In 2020, 15.2% of the population here are considered elderly (above age of 65) and by 2030, it is projected that this percentage will go up to 25% according to an article by CNA.
It’s actually mind boggling to see how fast the aging population is growing here. This is what the government will want protection against. Imagine the government having to support 25% of the population in the future; social spending and taxes on younger citizens will go through the roof.
This protection for them has only been made possible through using CPF.
We can see that the CPF is acting as some form of financial protection for the government itself as well. With this symbiotic relationship with its citizens, it’s hard to see that the government will do something that will make us lose our trust in the system.
Furthermore, choices made over will impact how we vote during the next General Election to a certain extent.
So to remain in power, the current government basically must keep us happy. Checkmate!
Like how we remain a safe country to stay because of the relationships forged with other nations, it looks like the government has employed CPF in a similar way to financially protect us and themselves.
In this section exclusive to my personal blog, you can find out how the performance SSGS bonds have an impact of the trustworthiness and integrity of the CPF system.
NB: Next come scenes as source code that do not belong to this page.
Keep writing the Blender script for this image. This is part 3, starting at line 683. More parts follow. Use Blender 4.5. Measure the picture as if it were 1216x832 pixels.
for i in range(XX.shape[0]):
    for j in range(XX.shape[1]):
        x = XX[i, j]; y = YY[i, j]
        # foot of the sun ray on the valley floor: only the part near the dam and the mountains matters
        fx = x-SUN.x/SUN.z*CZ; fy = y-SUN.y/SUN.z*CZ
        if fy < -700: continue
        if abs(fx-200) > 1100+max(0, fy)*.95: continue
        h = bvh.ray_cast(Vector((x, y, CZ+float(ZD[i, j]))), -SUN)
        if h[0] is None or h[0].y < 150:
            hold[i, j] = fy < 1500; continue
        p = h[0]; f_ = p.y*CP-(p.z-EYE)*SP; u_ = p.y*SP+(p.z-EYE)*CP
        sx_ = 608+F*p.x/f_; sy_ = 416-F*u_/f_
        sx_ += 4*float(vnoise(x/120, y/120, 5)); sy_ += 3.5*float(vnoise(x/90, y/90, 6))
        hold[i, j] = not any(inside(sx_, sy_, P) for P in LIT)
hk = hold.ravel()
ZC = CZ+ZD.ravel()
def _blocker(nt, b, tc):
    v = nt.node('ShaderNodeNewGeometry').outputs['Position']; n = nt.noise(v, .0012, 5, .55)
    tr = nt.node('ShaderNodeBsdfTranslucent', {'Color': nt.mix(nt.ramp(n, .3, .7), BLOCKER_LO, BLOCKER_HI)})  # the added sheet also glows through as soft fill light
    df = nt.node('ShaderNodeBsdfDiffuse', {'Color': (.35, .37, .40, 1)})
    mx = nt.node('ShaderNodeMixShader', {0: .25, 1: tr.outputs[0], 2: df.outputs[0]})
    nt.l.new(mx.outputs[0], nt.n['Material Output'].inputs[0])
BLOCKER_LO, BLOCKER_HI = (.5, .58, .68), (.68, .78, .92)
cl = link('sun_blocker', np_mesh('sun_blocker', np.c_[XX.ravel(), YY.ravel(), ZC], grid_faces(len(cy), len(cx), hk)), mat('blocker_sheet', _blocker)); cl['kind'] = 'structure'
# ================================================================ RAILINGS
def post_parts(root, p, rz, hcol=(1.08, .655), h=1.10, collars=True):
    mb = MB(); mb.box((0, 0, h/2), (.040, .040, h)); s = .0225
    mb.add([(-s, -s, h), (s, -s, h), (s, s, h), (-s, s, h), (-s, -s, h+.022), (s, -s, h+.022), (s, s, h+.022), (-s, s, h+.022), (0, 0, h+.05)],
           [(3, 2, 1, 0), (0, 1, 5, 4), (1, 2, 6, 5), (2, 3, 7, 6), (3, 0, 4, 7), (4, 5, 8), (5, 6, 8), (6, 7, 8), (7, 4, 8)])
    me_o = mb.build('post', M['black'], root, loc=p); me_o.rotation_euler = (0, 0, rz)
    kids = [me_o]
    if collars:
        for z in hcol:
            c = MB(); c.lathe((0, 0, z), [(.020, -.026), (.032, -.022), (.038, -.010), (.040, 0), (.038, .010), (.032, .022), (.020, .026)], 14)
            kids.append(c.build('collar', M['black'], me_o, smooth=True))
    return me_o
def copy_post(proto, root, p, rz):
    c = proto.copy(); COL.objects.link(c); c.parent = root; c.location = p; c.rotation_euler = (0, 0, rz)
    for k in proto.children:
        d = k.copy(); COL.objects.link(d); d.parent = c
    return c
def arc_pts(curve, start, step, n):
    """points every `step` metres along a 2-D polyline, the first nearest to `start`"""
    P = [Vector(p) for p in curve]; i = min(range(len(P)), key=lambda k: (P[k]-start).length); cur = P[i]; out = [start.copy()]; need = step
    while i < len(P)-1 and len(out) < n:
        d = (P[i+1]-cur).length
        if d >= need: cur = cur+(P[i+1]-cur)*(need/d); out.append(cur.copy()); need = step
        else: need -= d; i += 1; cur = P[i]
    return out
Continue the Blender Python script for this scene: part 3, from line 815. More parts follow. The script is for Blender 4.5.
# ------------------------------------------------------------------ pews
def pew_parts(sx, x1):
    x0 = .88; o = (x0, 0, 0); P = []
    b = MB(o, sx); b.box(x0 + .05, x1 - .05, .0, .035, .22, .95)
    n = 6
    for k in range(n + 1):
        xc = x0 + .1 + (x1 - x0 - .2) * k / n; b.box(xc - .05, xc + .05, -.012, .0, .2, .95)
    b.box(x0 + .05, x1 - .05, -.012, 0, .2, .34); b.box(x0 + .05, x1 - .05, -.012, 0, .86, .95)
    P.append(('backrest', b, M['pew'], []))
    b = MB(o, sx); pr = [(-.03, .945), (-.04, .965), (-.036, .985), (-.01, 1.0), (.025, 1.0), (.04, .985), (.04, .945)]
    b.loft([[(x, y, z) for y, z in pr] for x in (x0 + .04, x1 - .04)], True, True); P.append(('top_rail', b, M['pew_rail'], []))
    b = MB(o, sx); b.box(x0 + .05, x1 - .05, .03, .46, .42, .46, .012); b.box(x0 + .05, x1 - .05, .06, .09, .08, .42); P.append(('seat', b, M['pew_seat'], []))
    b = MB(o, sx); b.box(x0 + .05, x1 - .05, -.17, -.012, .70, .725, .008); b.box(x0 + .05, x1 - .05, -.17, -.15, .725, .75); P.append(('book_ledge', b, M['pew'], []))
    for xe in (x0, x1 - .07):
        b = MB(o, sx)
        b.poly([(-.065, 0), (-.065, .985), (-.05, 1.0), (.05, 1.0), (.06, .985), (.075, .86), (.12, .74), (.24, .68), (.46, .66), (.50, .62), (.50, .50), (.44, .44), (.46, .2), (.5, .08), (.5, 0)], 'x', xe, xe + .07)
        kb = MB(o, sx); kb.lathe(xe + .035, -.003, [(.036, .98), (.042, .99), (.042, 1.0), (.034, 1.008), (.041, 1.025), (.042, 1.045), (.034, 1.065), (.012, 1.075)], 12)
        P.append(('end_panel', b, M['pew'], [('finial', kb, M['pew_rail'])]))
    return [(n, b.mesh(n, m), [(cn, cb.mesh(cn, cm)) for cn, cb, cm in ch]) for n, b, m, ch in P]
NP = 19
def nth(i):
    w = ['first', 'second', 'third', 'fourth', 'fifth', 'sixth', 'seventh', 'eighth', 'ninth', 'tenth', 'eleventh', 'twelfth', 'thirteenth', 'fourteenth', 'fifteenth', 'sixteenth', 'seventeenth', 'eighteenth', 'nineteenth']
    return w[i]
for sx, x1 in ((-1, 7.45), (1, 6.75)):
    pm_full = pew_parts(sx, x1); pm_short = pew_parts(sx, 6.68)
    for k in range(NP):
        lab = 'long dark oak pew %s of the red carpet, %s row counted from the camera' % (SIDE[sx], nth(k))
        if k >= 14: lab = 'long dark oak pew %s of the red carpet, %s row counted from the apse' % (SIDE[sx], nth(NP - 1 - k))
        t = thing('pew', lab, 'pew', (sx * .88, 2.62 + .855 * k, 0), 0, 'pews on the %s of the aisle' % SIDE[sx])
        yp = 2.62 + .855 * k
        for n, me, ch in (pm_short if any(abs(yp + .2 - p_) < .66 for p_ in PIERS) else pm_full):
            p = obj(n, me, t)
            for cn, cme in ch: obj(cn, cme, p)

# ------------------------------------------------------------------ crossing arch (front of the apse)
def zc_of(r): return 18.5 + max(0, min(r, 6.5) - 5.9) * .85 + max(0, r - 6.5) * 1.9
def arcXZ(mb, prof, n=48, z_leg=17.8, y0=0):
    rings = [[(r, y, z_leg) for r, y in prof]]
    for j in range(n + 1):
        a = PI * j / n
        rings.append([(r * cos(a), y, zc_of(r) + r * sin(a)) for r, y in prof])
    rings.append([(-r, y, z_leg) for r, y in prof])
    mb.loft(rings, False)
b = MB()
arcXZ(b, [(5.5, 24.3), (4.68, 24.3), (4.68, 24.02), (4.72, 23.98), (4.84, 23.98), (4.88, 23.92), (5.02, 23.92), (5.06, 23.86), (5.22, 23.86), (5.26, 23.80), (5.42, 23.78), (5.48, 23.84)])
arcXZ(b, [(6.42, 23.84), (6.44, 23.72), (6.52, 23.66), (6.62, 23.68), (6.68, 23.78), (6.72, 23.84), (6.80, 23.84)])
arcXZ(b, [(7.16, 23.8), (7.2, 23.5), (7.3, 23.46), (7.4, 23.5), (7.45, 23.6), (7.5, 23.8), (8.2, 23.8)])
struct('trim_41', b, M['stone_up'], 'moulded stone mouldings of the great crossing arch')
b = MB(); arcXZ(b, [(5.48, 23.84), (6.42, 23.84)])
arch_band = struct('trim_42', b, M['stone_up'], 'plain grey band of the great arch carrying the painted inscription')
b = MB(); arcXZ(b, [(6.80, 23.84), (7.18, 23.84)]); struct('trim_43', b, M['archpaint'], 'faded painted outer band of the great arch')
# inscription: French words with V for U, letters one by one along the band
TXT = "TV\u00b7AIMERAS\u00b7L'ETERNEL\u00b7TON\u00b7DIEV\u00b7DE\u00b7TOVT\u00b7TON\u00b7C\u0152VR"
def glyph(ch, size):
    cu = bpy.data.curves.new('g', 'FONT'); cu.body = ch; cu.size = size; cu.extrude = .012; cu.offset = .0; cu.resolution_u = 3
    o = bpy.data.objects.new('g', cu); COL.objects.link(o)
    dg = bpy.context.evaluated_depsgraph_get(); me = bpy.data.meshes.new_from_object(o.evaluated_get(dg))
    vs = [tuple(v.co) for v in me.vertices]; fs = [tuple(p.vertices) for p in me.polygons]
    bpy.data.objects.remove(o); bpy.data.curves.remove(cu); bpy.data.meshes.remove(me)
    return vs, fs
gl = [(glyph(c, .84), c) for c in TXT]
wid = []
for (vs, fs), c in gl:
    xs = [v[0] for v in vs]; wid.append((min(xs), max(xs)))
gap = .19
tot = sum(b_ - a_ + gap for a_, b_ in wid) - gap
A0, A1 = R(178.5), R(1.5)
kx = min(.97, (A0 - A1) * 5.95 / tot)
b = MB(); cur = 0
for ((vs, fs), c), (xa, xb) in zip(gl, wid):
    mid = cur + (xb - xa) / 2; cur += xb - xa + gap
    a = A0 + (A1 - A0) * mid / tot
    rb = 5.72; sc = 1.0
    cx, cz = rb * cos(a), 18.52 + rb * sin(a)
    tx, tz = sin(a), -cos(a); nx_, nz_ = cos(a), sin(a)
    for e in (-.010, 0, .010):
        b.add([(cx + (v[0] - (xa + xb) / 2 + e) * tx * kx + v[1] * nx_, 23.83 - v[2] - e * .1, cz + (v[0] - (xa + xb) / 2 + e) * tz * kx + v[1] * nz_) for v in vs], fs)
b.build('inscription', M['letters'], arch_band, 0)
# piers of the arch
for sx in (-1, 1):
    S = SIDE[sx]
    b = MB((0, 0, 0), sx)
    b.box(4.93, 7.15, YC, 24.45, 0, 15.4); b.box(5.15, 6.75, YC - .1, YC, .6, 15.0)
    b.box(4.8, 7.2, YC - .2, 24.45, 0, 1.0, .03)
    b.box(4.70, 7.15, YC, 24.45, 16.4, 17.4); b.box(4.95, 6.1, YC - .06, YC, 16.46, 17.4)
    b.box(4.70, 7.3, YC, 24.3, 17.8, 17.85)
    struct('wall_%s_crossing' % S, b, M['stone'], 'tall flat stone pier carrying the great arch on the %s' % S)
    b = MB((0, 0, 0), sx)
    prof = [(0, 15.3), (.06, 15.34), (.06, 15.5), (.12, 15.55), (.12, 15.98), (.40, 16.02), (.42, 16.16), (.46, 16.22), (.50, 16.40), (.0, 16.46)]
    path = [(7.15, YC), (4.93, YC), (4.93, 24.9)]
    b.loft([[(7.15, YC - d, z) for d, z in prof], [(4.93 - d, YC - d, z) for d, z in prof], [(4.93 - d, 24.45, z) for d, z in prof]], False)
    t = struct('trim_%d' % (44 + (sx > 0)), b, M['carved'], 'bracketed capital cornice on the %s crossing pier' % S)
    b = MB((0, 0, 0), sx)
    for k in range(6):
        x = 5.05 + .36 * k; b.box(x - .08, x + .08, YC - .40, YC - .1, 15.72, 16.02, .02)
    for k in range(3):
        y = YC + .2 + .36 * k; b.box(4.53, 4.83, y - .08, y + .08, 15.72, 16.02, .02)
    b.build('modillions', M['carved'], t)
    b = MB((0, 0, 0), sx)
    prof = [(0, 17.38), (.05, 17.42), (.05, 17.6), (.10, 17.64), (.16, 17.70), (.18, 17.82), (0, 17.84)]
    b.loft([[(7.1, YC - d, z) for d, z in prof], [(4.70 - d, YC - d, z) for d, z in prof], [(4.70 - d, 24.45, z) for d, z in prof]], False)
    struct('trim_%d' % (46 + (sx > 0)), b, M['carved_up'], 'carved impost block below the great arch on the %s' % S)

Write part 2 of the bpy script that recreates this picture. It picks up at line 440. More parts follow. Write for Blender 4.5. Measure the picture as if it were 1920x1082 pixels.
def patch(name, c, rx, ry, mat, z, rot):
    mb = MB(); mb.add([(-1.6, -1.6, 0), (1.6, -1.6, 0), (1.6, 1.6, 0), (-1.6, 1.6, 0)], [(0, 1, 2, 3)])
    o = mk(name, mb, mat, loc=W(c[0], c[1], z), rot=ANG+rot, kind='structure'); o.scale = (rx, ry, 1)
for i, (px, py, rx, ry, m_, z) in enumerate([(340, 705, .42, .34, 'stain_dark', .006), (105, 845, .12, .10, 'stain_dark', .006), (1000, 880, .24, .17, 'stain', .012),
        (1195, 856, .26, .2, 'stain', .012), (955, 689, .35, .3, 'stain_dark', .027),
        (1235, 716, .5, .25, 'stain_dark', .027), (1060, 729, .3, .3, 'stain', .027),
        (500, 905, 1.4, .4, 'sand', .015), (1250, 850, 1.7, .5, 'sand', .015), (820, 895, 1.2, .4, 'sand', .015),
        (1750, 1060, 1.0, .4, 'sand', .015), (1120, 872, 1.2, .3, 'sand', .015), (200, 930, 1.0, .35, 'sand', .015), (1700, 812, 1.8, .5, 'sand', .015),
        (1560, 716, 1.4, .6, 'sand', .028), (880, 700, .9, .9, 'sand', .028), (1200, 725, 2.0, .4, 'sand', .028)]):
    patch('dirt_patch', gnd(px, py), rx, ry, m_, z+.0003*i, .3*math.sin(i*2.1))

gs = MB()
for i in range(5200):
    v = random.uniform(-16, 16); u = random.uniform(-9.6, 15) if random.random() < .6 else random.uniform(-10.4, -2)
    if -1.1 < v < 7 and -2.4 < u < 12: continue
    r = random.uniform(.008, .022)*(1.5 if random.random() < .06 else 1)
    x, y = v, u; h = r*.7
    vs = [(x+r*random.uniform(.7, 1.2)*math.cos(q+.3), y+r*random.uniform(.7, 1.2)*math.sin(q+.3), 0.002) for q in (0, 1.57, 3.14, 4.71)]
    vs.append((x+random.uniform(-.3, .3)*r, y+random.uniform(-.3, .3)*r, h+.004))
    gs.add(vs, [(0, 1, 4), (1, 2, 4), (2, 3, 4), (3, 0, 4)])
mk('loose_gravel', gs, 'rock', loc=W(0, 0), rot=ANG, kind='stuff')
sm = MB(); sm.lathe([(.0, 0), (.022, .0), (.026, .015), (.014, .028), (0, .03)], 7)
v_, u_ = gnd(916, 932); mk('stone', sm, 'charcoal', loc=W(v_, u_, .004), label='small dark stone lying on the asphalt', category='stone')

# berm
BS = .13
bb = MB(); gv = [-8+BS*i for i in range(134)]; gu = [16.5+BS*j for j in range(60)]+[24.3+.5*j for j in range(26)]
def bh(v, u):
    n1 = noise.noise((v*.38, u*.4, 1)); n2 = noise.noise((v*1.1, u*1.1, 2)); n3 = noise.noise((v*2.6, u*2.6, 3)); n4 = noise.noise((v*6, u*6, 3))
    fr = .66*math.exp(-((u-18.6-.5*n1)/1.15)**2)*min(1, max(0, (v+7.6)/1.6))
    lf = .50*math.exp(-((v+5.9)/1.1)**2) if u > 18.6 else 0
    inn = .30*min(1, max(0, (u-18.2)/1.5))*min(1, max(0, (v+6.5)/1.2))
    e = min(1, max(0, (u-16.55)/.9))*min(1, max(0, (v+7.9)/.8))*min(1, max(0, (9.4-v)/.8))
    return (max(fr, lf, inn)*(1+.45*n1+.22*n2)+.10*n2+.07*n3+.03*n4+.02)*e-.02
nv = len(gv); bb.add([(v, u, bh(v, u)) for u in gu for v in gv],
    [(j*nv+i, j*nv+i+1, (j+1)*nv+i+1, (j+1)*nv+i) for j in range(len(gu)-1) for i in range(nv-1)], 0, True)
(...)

I will be sharing some data-driven insights that show the fragility of the CPF system in the long run that puts up some red flags against contributing too much to it.
This will give you a more holistic view on the trust issue over CPF.
Head on down and I’ll see you there!
In the end, there are good reasons to trust or distrust the CPF system.
You can stand in either camps to trust or distrust the system fully. But it is imperative to be aware that there are reasons against your stand.
If you wholeheartedly trust the system, don’t go all in with every cent of additional funds you have. Be wary of the consequences should the system fail.
On the other hand, if you completely distrust the system, remember that you might be losing out on benefits if you were to voluntarily contribute above the mandatory amount deducted from your salary.